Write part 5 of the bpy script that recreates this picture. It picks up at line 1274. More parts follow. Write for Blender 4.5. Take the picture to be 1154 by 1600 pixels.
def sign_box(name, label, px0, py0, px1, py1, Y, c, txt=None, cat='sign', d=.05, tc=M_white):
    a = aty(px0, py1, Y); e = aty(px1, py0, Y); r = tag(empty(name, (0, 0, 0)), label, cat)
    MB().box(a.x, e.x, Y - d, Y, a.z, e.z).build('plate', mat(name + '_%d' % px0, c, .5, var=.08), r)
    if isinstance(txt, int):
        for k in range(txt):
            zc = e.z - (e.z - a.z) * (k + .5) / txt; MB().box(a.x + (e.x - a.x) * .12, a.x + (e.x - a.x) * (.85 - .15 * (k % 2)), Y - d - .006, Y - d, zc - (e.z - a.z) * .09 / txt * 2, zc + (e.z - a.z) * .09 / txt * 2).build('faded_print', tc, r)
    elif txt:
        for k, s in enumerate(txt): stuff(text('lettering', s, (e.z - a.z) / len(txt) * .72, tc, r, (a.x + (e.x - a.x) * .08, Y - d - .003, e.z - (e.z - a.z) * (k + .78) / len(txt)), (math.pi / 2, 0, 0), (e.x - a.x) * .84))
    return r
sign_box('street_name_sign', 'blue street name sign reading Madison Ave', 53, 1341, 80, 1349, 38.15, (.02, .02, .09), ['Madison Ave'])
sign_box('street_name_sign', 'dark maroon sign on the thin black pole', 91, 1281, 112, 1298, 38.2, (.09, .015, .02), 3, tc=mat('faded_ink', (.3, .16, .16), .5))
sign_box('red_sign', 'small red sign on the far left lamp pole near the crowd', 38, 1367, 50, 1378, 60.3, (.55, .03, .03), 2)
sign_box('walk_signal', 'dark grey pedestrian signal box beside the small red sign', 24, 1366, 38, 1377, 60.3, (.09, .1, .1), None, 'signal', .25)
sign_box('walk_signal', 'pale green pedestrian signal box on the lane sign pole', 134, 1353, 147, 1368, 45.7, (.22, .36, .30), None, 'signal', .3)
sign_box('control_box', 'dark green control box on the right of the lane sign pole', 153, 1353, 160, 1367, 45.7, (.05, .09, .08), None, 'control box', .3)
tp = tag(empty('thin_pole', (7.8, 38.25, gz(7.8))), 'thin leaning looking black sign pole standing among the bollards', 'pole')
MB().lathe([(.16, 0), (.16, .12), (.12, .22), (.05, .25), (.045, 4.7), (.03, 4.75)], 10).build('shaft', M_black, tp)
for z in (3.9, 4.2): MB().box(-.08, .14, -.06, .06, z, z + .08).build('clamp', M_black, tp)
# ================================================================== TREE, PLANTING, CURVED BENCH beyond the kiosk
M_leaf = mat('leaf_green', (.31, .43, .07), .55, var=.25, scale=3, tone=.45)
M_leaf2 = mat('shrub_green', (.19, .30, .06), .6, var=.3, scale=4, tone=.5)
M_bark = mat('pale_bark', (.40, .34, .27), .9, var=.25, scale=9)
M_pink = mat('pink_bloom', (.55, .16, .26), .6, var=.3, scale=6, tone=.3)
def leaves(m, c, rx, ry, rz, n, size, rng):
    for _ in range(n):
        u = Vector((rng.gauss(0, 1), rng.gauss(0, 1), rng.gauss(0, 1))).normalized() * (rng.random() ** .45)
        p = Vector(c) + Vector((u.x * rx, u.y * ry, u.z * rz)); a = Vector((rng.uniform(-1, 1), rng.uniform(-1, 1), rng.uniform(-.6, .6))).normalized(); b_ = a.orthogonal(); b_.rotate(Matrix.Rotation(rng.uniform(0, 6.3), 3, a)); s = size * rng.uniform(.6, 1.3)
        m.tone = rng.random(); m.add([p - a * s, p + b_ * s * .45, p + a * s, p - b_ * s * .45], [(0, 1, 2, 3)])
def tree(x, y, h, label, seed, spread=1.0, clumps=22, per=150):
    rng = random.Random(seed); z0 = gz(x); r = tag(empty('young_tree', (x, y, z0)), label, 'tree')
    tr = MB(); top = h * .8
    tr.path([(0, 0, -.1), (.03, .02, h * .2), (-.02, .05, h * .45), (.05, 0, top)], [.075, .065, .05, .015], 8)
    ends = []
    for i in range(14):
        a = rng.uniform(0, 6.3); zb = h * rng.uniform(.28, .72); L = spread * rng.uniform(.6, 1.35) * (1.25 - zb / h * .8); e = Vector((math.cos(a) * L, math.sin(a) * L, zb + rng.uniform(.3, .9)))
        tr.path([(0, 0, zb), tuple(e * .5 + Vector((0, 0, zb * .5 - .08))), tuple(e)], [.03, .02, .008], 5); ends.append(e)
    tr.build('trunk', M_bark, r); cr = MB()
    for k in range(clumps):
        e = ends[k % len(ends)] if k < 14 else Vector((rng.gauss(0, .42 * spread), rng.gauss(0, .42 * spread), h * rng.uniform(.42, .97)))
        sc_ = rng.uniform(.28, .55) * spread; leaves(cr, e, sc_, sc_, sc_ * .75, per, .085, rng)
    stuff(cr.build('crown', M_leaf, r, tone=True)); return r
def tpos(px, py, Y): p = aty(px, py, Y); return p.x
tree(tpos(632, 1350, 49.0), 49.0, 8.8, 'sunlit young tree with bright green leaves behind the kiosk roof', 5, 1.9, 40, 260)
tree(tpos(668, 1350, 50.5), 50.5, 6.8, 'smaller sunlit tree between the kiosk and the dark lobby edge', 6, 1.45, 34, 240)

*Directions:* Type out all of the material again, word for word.

*Reply to the exercise:*
Write part 5 of the bpy script that recreates this picture. It picks up at line 1274. More parts follow. Write for Blender 4.5. Take the picture to be 1154 by 1600 pixels.
def sign_box(name, label, px0, py0, px1, py1, Y, c, txt=None, cat='sign', d=.05, tc=M_white):
    a = aty(px0, py1, Y); e = aty(px1, py0, Y); r = tag(empty(name, (0, 0, 0)), label, cat)
    MB().box(a.x, e.x, Y - d, Y, a.z, e.z).build('plate', mat(name + '_%d' % px0, c, .5, var=.08), r)
    if isinstance(txt, int):
        for k in range(txt):
            zc = e.z - (e.z - a.z) * (k + .5) / txt; MB().box(a.x + (e.x - a.x) * .12, a.x + (e.x - a.x) * (.85 - .15 * (k % 2)), Y - d - .006, Y - d, zc - (e.z - a.z) * .09 / txt * 2, zc + (e.z - a.z) * .09 / txt * 2).build('faded_print', tc, r)
    elif txt:
        for k, s in enumerate(txt): stuff(text('lettering', s, (e.z - a.z) / len(txt) * .72, tc, r, (a.x + (e.x - a.x) * .08, Y - d - .003, e.z - (e.z - a.z) * (k + .78) / len(txt)), (math.pi / 2, 0, 0), (e.x - a.x) * .84))
    return r
sign_box('street_name_sign', 'blue street name sign reading Madison Ave', 53, 1341, 80, 1349, 38.15, (.02, .02, .09), ['Madison Ave'])
sign_box('street_name_sign', 'dark maroon sign on the thin black pole', 91, 1281, 112, 1298, 38.2, (.09, .015, .02), 3, tc=mat('faded_ink', (.3, .16, .16), .5))
sign_box('red_sign', 'small red sign on the far left lamp pole near the crowd', 38, 1367, 50, 1378, 60.3, (.55, .03, .03), 2)
sign_box('walk_signal', 'dark grey pedestrian signal box beside the small red sign', 24, 1366, 38, 1377, 60.3, (.09, .1, .1), None, 'signal', .25)
sign_box('walk_signal', 'pale green pedestrian signal box on the lane sign pole', 134, 1353, 147, 1368, 45.7, (.22, .36, .30), None, 'signal', .3)
sign_box('control_box', 'dark green control box on the right of the lane sign pole', 153, 1353, 160, 1367, 45.7, (.05, .09, .08), None, 'control box', .3)
tp = tag(empty('thin_pole', (7.8, 38.25, gz(7.8))), 'thin leaning looking black sign pole standing among the bollards', 'pole')
MB().lathe([(.16, 0), (.16, .12), (.12, .22), (.05, .25), (.045, 4.7), (.03, 4.75)], 10).build('shaft', M_black, tp)
for z in (3.9, 4.2): MB().box(-.08, .14, -.06, .06, z, z + .08).build('clamp', M_black, tp)
# ================================================================== TREE, PLANTING, CURVED BENCH beyond the kiosk
M_leaf = mat('leaf_green', (.31, .43, .07), .55, var=.25, scale=3, tone=.45)
M_leaf2 = mat('shrub_green', (.19, .30, .06), .6, var=.3, scale=4, tone=.5)
M_bark = mat('pale_bark', (.40, .34, .27), .9, var=.25, scale=9)
M_pink = mat('pink_bloom', (.55, .16, .26), .6, var=.3, scale=6, tone=.3)
def leaves(m, c, rx, ry, rz, n, size, rng):
    for _ in range(n):
        u = Vector((rng.gauss(0, 1), rng.gauss(0, 1), rng.gauss(0, 1))).normalized() * (rng.random() ** .45)
        p = Vector(c) + Vector((u.x * rx, u.y * ry, u.z * rz)); a = Vector((rng.uniform(-1, 1), rng.uniform(-1, 1), rng.uniform(-.6, .6))).normalized(); b_ = a.orthogonal(); b_.rotate(Matrix.Rotation(rng.uniform(0, 6.3), 3, a)); s = size * rng.uniform(.6, 1.3)
        m.tone = rng.random(); m.add([p - a * s, p + b_ * s * .45, p + a * s, p - b_ * s * .45], [(0, 1, 2, 3)])
def tree(x, y, h, label, seed, spread=1.0, clumps=22, per=150):
    rng = random.Random(seed); z0 = gz(x); r = tag(empty('young_tree', (x, y, z0)), label, 'tree')
    tr = MB(); top = h * .8
    tr.path([(0, 0, -.1), (.03, .02, h * .2), (-.02, .05, h * .45), (.05, 0, top)], [.075, .065, .05, .015], 8)
    ends = []
    for i in range(14):
        a = rng.uniform(0, 6.3); zb = h * rng.uniform(.28, .72); L = spread * rng.uniform(.6, 1.35) * (1.25 - zb / h * .8); e = Vector((math.cos(a) * L, math.sin(a) * L, zb + rng.uniform(.3, .9)))
        tr.path([(0, 0, zb), tuple(e * .5 + Vector((0, 0, zb * .5 - .08))), tuple(e)], [.03, .02, .008], 5); ends.append(e)
    tr.build('trunk', M_bark, r); cr = MB()
    for k in range(clumps):
        e = ends[k % len(ends)] if k < 14 else Vector((rng.gauss(0, .42 * spread), rng.gauss(0, .42 * spread), h * rng.uniform(.42, .97)))
        sc_ = rng.uniform(.28, .55) * spread; leaves(cr, e, sc_, sc_, sc_ * .75, per, .085, rng)
    stuff(cr.build('crown', M_leaf, r, tone=True)); return r
def tpos(px, py, Y): p = aty(px, py, Y); return p.x
tree(tpos(632, 1350, 49.0), 49.0, 8.8, 'sunlit young tree with bright green leaves behind the kiosk roof', 5, 1.9, 40, 260)
tree(tpos(668, 1350, 50.5), 50.5, 6.8, 'smaller sunlit tree between the kiosk and the dark lobby edge', 6, 1.45, 34, 240)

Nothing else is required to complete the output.